LiDAR has been successfully applied in forestry parameter extraction for a long time. Solodukhin et al. [
47] used LiDAR point cloud data for tree height extraction, and the RMSE between their estimated tree height and photogrammetry results was 14 cm. The parameters that can be directly obtained from the segmented tree crowns are generated from the LiDAR data. Information such as tree height and crown width or height can be easily obtained, but the crown width diameter at breast height (DBH) and tree species cannot be directly obtained. Although LiDAR data cannot directly estimate the diameter at breast height of forest trees, some existing studies use measured data to establish relationships and indirectly infer tree diameter at breast height parameters from LiDAR data. For example, Shrestha and Wynne [
48] estimated the diameter at breast height of trees in urban areas of central Oklahoma, USA, using the Optech ALTM 2050 system with an R
2 of 0.89. As parameters derived from LiDAR coordinate information, crown structure parameters are widely used in forest biomass inversion. They are usually calculated from the vegetation echoes after elevation normalization, including 25%, 50%, and 75% percentile height, maximum tree height, mean tree height, and forest crown height. Bortolot and Wynne [
49] established a regression analysis based on the 25%, 50%, and 75% percentile height and biomass and obtained correlation coefficients between predicted and actual measurements ranging from 0.59 to 0.82, with RMSE ranging from 13.6 to 140.4 t/ha. Wang et al. [
50] estimated the aboveground biomass based on an Unmanned Aerial Vehicle (UAV) LiDAR system and the results showed that the mean height of trees was the most reasonable parameter to predict aboveground biomass. Several researchers have recognized the importance of LiDAR intensity data and applied it to biomass inversion, such as García et al. [
51], who estimated biomass in a Mediterranean forest in central Spain using height parameters derived from airborne LiDAR point cloud data and distance-corrected intensity parameters; their results showed that intensity correction could improve the accuracy of forest biomass estimation. Numerous research studies have demonstrated that parameter estimation considering tree species classification is more accurate. Donoghue et al. [
52] discovered that LiDAR-based tree height and biomass estimation algorithms for coniferous forests were not applicable to mixed forests. Jin et al. [
53] introduced tree species as a dummy variable into the regression model when point cloud feature regression modeling was performed to estimate the stocking volume using the peak forest site in Guangxi, with an elevated coefficient of determination R
2 of the model estimation results. Pang and Li [
54] divided temperate forests in the Xiaoxing’an Mountains into coniferous, broadleaf, and mixed forests for biomass inversion, and the findings revealed that differentiated biomass modeling can further improve biomass estimation accuracy. Therefore, in this paper we will use existing tree species to verify and update the wrong tree species information in the sample plots, as well as correct the diameter at breast height, aboveground biomass, storage volume, and other parameters of trees in the sample plots based on accurate tree species information.

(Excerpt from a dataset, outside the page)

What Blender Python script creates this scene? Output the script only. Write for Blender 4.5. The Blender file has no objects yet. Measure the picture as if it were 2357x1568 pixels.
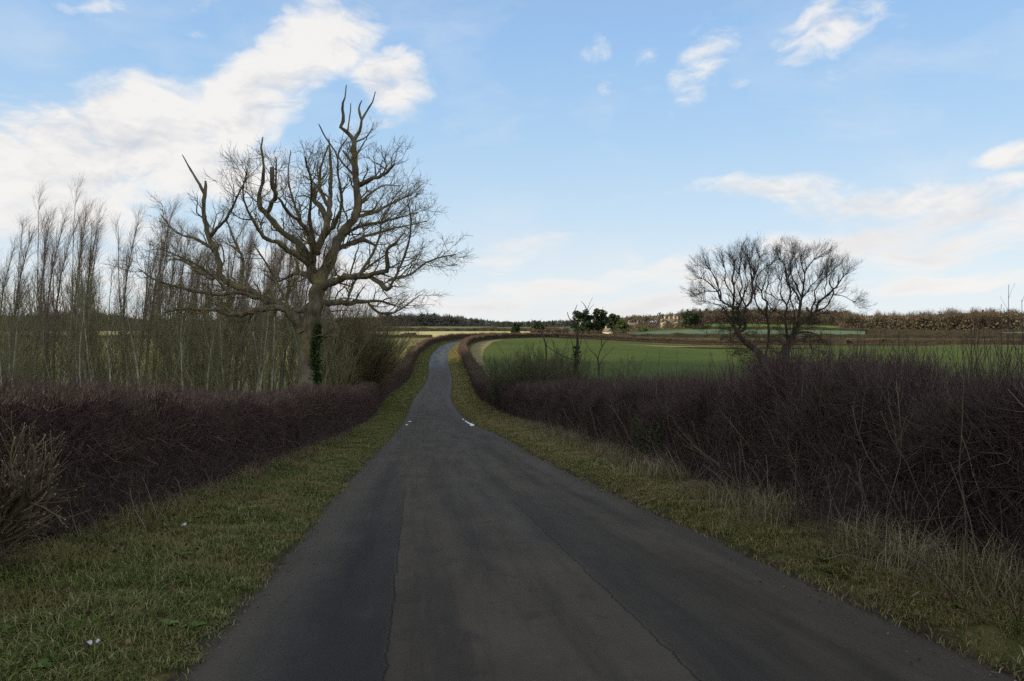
import bpy, math, random
import numpy as np
from math import radians, sin, cos, tan, atan, atan2, pi, sqrt
rng = np.random.default_rng(7)
random.seed(7)
scene = bpy.context.scene
COL = scene.collection

# ------------------------------------------------------------------ camera
EYE = 1.6            # height of the eye above the road under the camera (road there is z = 0)
S, UC, VH = 1833.0, 1178.5, 770.0   # survey scale: bearings measured on a 2357 px wide plot
cam_d = bpy.data.cameras.new('camera'); cam = bpy.data.objects.new('camera', cam_d); COL.objects.link(cam)
cam.location = (0, 0, EYE); cam.rotation_euler = (radians(90), 0, 0)
cam_d.sensor_width = 36; cam_d.lens = 36 * S / 2357.0
cam_d.shift_y = -(784 - VH) / 2357.0
cam_d.clip_end = 9000; cam_d.clip_start = 0.05
scene.camera = cam

# ------------------------------------------------------------------ sun, sky, exposure
SUN_EL, SUN_AZ = radians(21), radians(242)      # compass bearing, 0 = +Y, clockwise
sund = np.array([sin(SUN_AZ) * cos(SUN_EL), cos(SUN_AZ) * cos(SUN_EL), sin(SUN_EL)])
ld = bpy.data.lights.new('sun', 'SUN'); ld.energy = 4.6; ld.angle = radians(0.6); ld.color = (1.0, 0.87, 0.68)
sun = bpy.data.objects.new('sun', ld); COL.objects.link(sun)
from mathutils import Vector
sun.rotation_euler = Vector((-sund[0], -sund[1], -sund[2])).to_track_quat('-Z', 'Y').to_euler()
scene.view_settings.view_transform = 'Standard'; scene.view_settings.look = 'None'
scene.view_settings.exposure = 0.0; scene.view_settings.gamma = 1.0
scene.render.film_transparent = False
try:
    scene.cycles.max_bounces = 5; scene.cycles.diffuse_bounces = 2; scene.cycles.glossy_bounces = 2
    scene.cycles.transparent_max_bounces = 8; scene.cycles.use_denoising = False
except Exception: pass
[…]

In summary, this paper focuses on the urgent needs of current forestry surveys and uses LiDAR point cloud data to verify and update the error information of manually collected data. The paper addresses the following issues: (1) To solve the segmentation problem of staggered crowns for the complex growing condition of the northeastern primeval forest, the rotating profile segmentation method is used to obtain the crown edge points and the segmentation point cloud, which is consistent with our previous work. (2) This paper utilizes the geometric structure information of tree crowns to identify species. The structures of individual tree species are very different, so this paper attempts to use the segmentation of the shape of the crown section. The deep belief network (DBN) method is used to establish the tree species recognition model and update the sample tree species error information. The expected contribution of this study is to extract profile information as one-dimensional arrays instead of fitting shapes for classification. Additionally, the application of DBN enables high-precision identification of tree species in complex natural forest areas. (3) Finally, the forest parameters are estimated and updated based on the corrected tree species information. And the superiority of LiDAR data in forest parameters extraction is verified to validate its feasibility for large-scale application in forest resource survey.

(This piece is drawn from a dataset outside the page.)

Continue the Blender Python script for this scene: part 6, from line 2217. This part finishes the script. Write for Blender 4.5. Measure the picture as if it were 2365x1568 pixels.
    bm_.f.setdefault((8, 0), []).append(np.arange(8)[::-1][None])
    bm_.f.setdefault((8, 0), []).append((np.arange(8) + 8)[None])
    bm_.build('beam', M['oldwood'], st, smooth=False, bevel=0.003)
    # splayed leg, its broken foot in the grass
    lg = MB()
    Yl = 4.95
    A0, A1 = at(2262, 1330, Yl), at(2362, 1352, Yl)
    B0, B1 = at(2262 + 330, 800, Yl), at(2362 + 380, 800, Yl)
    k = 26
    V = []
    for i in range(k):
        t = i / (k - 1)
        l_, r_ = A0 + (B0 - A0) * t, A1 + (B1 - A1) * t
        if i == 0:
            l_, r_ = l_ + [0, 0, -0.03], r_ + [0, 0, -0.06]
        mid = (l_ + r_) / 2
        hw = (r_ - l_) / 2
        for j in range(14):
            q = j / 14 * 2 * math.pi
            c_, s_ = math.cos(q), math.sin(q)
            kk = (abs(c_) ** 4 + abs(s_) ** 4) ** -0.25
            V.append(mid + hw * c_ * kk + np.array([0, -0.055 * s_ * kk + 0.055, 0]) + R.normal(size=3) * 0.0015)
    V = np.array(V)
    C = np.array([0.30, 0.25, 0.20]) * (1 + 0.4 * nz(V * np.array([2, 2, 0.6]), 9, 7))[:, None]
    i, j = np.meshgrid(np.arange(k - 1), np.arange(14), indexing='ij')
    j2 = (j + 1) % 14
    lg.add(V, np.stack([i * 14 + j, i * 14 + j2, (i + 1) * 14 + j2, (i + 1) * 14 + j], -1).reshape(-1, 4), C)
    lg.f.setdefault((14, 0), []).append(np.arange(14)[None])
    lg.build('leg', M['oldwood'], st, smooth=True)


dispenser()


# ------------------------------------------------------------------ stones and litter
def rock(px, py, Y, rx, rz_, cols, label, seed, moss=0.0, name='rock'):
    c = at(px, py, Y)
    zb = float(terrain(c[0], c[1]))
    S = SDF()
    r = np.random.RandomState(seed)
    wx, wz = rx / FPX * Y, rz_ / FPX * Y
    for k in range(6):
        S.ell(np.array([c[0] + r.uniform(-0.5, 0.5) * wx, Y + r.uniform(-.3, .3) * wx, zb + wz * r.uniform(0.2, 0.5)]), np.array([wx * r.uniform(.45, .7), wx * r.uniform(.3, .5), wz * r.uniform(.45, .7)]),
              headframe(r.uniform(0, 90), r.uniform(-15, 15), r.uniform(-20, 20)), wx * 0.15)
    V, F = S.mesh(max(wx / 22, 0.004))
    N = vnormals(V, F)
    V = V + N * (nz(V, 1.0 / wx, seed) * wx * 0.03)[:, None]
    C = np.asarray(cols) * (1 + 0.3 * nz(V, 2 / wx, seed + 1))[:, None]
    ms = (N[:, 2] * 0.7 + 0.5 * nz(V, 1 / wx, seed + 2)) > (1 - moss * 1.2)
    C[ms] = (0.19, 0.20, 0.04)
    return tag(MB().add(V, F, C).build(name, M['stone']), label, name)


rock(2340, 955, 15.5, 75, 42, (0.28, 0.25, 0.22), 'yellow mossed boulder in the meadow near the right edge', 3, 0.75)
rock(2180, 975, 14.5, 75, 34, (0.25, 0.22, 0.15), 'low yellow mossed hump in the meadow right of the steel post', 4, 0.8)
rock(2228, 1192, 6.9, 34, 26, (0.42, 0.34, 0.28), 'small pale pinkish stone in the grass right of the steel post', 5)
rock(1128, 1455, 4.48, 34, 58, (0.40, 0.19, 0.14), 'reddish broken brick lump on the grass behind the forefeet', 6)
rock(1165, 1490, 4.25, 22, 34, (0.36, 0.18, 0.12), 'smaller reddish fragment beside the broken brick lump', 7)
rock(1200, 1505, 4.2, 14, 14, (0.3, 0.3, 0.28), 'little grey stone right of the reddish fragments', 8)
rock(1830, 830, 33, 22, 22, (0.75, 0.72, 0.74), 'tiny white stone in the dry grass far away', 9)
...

This paper is organized as follows:
Section 1 discusses the significance and advantages of LiDAR point cloud data in forestry resource surveying as well as the current status and limitations, which leads to the method proposed in this paper.

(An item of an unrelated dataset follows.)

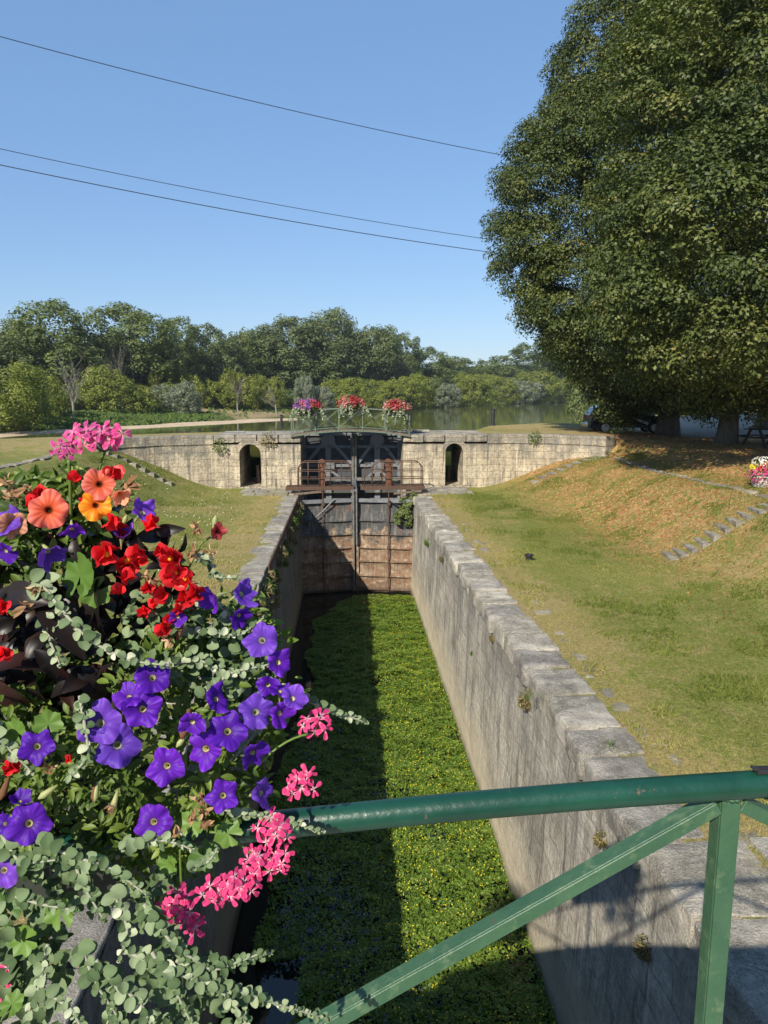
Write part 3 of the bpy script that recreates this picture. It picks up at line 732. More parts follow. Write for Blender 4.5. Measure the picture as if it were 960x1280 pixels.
# ================================================================== FAR FOOTBRIDGE
fb = empty('footbridge', (0, 0, 0)); tag(fb, 'pale green arched footbridge with cross braced railings over the gate', 'footbridge')
bx0, bx1 = -2.55, 3.15; bxm = (bx0 + bx1) / 2
arch = lambda x, e=7.0, r=.26: e + r * (1 - ((x - bxm) / ((bx1 - bx0) / 2)) ** 2)
xs = np.linspace(bx0, bx1, 25)
mb = MB()
for a, b in zip(xs[:-1], xs[1:]): mb.add([(a, 35.42, arch(a)), (b, 35.42, arch(b)), (b, 36.6, arch(b)), (a, 36.6, arch(a)), (a, 35.42, arch(a) - .06), (b, 35.42, arch(b) - .06), (b, 36.6, arch(b) - .06), (a, 36.6, arch(a) - .06)], [(0, 1, 2, 3), (7, 6, 5, 4), (0, 4, 5, 1), (3, 2, 6, 7)])
mb.build('deck', M['wood'], fb)
for yv in (35.38, 36.62):
    mb = MB()
    for a, b in zip(xs[:-1], xs[1:]): mb.bar((a, yv, arch(a) - .07), (b, yv, arch(b) - .07), .05, .16, (0, 1, 0))
    mb.build('girder', M['verdigris'], fb)
    rl = empty('railing', (0, 0, 0)); rl.parent = fb
    top = lambda x: arch(x) + .98
    mb = MB(); mb.tube([(x, yv, top(x)) for x in xs], .022, 8); mb.build('handrail', M['verdigris'], rl, smooth=True)
    mb = MB(); mb.tube([(x, yv, arch(x) + .1) for x in xs], .02, 6); mb.build('bottom_rail', M['verdigris'], rl, smooth=True)
    px_ = [bx0 + .05 + i * (bx1 - bx0 - .1) / 5 for i in range(6)]
    for x in px_: mb = MB(); mb.bar((x, yv, arch(x) - .14), (x, yv, top(x)), .05, .04, (0, 1, 0)); mb.build('post', M['verdigris'], rl)
    for a, b in zip(px_[:-1], px_[1:]):
        mb = MB(); mb.bar((a, yv - .012, arch(a) + .1), (b, yv - .012, top(b) - .03), .02, .012, (0, 1, 0)); mb.bar((a, yv + .012, top(a) - .03), (b, yv + .012, arch(b) + .1), .02, .012, (0, 1, 0))
        xm = (a + b) / 2; mb.lathe([(.005, -.02), (.045, -.02), (.045, .02), (.005, .02)], (xm, yv, arch(xm) + .52), 10, axis=Matrix.Rotation(R_(90), 3, 'X'))
        mb.build('cross_brace', M['verdigris'], rl)

# ================================================================== NEAR FOOTBRIDGE with railing
zr = lambda x: 8.3983 - .0309 * (x - 1.25) ** 2
YR = 1.15; RR = .0232
nb_ = empty('footbridge', (0, 0, 0)); tag(nb_, 'dark green footbridge in the foreground with round handrail and flat braces', 'footbridge')
xs = np.linspace(-3.2, 5.1, 40); mb = MB()
for a, b in zip(xs[:-1], xs[1:]):
    za, zb_ = zr(a) - .93, zr(b) - .93
    mb.add([(a, -.3, za), (b, -.3, zb_), (b, 1.52, zb_), (a, 1.52, za), (a, -.3, za - .16), (b, -.3, zb_ - .16), (b, 1.52, zb_ - .16), (a, 1.52, za - .16)], [(0, 1, 2, 3), (7, 6, 5, 4), (0, 4, 5, 1), (3, 2, 6, 7)])
mb.build('deck', M['concrete'], nb_)
mb = MB(); mb.tube([(x, YR, zr(x)) for x in np.linspace(-3.0, 4.9, 80)], RR, 24); hr = mb.build('handrail', M['rail'], nb_, smooth=True)
mb = MB(); mb.tube([(x, -.25, zr(x)) for x in np.linspace(-3.0, 4.9, 60)], RR, 12); mb.build('handrail', M['rail'], nb_, smooth=True)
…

Section 2 includes an overview of the study area’s location and characteristics as well as an introduction to the experimental data. It also describes the paper’s research methods and processes.
Section 3 contains the results of tree crown segmentation, species identification, and parameter extraction, while
Section 4 has a full analysis and explanation of the findings.
Section 5 summarizes the research findings and provides an outlook on future research work.